Adapting with suppliers. Diamond’s team moved up payment terms for suppliers that needed it and created a staggered delivery timeline to meet demand. “We had some factories that had tons of canceled orders from their big suppliers,” said Diamond, “and suddenly us, the tiny client that they weren’t that excited about, we were increasing our orders.”
Boosted web infrastructure. HHH upgraded its online storefront, the only place its nap dresses are sold via preorder, so customers could see their anticipated ship date. “That level of transparency is what gets people to believe in preorder,” Diamond said.
Customers > everything else
HHH’s biggest hiccups came from shipping bottlenecks. “We’d have boxes sitting on the tarmac at JFK for weeks,” Diamond said.
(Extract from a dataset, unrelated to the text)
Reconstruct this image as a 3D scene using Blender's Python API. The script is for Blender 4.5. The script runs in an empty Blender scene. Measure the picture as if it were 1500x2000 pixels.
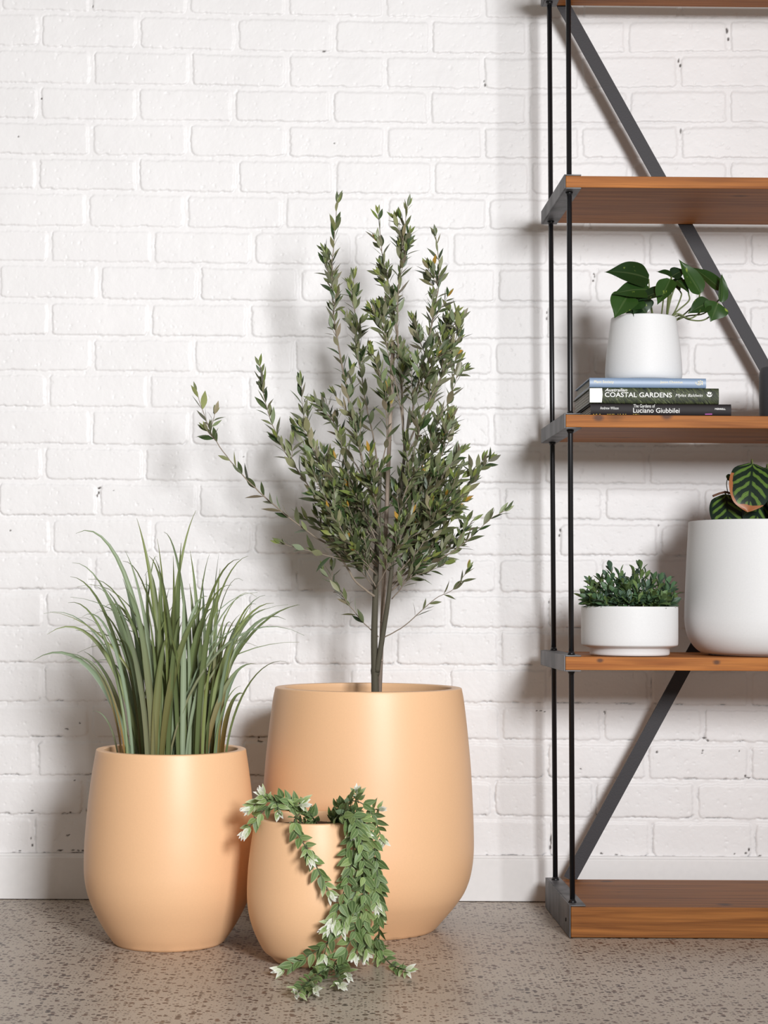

So Diamond personally wrote a message to customers whose orders were delayed, offering an explanation and the option to cancel their orders, free of charge. “I don’t care if someone spent $1,000 or $75: They’ve given us a level of trust, and we owe them a clear explanation,” Diamond said.
Final result: Only 3% of customers affected by Hill House Home’s delayed shipment batches opted to cancel; I wasn’t one of them.
Looking ahead...Hill House Home will expand its nap dress assortment into more colors and styles this fall. “It’s definitely a deeper assortment than we’ve ever had before,” Diamond said, “but we think the demand is there.”